Rule 2.10 defines a third part neutral as one who assists parties in reaching a voluntary settlement of a dispute but does not represent a party. Rule 2.10 then sets forth several guidelines for the neutral, including role clarification with the parties and conflicts of interest. In general third party neutrals may not serve parties that they have previously represented in connection with the same subject matter, but may serve former clients in matters unrelated to the third party neutral proceeding if there is full disclosure and informed consent by all parties.

Rule 2.11 gives more detailed guidelines for the lawyer mediator, particularly regarding the circumstances in which a lawyer mediator can offer neutral evaluations as a part of the mediation process.

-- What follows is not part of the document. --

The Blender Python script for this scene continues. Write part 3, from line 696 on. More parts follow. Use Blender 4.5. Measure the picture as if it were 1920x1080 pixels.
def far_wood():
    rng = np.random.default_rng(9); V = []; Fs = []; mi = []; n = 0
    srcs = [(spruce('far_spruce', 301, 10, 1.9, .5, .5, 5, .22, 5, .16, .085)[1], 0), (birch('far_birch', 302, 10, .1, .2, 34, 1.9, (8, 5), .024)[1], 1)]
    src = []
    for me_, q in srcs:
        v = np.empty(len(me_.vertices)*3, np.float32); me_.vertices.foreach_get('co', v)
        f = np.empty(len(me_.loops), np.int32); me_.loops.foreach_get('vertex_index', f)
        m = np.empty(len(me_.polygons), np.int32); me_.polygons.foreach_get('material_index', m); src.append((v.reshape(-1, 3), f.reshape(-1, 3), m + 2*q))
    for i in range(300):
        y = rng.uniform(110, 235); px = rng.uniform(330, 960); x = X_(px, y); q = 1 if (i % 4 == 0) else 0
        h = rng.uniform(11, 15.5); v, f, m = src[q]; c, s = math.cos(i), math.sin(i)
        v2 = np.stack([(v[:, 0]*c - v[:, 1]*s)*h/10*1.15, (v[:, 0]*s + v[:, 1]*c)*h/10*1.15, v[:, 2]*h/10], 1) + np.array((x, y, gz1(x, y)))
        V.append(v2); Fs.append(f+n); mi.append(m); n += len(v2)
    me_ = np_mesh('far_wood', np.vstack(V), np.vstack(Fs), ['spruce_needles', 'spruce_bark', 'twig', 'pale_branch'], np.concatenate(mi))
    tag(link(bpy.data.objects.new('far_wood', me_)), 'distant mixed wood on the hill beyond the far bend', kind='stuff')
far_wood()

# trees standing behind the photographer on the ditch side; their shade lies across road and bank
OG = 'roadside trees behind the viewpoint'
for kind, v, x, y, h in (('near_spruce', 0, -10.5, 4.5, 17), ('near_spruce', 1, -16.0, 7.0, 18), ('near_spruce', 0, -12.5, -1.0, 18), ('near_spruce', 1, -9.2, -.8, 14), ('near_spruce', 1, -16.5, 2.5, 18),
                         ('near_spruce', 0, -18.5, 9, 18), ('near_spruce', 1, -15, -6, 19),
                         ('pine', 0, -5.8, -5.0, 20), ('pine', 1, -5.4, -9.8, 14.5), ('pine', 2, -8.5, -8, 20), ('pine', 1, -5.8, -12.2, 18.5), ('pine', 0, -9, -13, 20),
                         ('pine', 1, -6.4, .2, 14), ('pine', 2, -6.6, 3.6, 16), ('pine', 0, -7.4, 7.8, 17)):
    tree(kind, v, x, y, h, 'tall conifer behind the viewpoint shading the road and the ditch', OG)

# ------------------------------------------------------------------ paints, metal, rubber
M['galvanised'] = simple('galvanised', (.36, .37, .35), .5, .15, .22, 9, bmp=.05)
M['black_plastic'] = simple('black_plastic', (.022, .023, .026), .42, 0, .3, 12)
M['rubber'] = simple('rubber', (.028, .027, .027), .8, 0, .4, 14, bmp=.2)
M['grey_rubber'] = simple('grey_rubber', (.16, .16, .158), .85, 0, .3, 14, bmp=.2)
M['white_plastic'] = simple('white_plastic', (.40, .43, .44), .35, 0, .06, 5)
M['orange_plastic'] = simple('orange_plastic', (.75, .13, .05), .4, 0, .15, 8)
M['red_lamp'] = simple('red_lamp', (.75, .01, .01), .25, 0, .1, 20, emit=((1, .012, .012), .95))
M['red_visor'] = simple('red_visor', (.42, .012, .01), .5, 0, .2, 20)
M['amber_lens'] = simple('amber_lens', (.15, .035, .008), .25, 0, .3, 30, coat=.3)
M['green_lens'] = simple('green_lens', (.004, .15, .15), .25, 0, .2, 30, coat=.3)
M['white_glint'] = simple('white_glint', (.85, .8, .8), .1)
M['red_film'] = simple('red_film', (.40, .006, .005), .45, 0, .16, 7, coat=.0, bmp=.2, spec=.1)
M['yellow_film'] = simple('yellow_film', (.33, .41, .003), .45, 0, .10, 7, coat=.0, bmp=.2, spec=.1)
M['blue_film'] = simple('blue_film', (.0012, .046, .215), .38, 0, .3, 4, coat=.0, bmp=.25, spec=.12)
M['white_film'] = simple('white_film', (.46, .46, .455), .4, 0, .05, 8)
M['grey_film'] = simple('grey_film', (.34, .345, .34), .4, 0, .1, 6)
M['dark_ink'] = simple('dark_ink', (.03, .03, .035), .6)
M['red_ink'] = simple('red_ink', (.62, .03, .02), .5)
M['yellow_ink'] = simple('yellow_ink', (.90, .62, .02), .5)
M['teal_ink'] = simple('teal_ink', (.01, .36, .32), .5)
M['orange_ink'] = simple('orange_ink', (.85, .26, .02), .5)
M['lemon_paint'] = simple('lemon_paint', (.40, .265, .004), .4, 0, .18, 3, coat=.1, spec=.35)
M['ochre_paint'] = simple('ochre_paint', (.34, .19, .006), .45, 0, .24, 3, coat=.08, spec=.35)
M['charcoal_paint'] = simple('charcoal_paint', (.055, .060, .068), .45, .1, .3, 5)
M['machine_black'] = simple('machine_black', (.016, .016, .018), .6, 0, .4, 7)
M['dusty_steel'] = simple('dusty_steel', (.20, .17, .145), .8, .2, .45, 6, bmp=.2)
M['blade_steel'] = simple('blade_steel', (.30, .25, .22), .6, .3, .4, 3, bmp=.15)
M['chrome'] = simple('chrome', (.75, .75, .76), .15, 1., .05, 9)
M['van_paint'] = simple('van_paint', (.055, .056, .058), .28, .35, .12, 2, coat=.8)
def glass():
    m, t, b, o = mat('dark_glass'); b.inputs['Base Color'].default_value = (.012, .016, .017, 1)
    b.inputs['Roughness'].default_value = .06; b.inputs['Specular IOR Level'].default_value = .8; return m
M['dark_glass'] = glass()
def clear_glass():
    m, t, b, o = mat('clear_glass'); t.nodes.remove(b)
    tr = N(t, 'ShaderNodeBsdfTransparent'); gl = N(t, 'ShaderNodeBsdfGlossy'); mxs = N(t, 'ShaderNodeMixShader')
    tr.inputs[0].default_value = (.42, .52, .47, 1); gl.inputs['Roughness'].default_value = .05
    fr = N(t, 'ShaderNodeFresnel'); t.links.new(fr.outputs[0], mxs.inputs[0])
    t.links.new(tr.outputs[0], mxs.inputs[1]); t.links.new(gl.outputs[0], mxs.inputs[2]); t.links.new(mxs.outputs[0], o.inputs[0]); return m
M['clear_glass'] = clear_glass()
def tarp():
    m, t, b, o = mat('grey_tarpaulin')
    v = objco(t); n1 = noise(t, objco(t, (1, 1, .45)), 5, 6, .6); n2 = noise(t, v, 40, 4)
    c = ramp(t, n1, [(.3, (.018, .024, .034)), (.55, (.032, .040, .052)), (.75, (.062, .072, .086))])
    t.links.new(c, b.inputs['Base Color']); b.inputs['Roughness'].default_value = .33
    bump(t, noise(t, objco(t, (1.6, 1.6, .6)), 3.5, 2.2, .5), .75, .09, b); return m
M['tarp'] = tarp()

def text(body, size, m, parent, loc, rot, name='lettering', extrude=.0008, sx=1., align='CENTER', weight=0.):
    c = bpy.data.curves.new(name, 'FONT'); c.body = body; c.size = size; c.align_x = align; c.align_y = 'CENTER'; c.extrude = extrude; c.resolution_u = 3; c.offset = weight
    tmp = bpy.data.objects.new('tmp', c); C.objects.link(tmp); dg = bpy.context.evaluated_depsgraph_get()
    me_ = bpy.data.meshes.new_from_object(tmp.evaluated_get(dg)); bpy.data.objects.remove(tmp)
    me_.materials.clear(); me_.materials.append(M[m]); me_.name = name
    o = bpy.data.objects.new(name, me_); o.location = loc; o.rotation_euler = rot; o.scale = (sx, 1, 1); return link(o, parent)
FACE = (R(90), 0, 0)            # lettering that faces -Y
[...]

The heart of the rule is informed consent. The lawyer mediator has the responsibility to consult with the parties in advance about the parties’ expectations regarding evaluations and whether s/he is qualified and prepared to give evaluations. The lawyer mediator must also point out to the parties that an evaluation must be incidental the facilitative role of mediator and must not interfere with mediator impartiality and the self-determination of the parties.

Perhaps the most common setting where the expectation or request for evaluation arises is where lawyers are recommending mediation and taking responsibility for choosing the mediator. The informed consent requirement will require lawyers to consult with their clients and each other to discern the clients’ needs, expectations and choices. The parties and their lawyers will then be able to find a mediator whose approach, style and experience is right for the process the parties have chosen.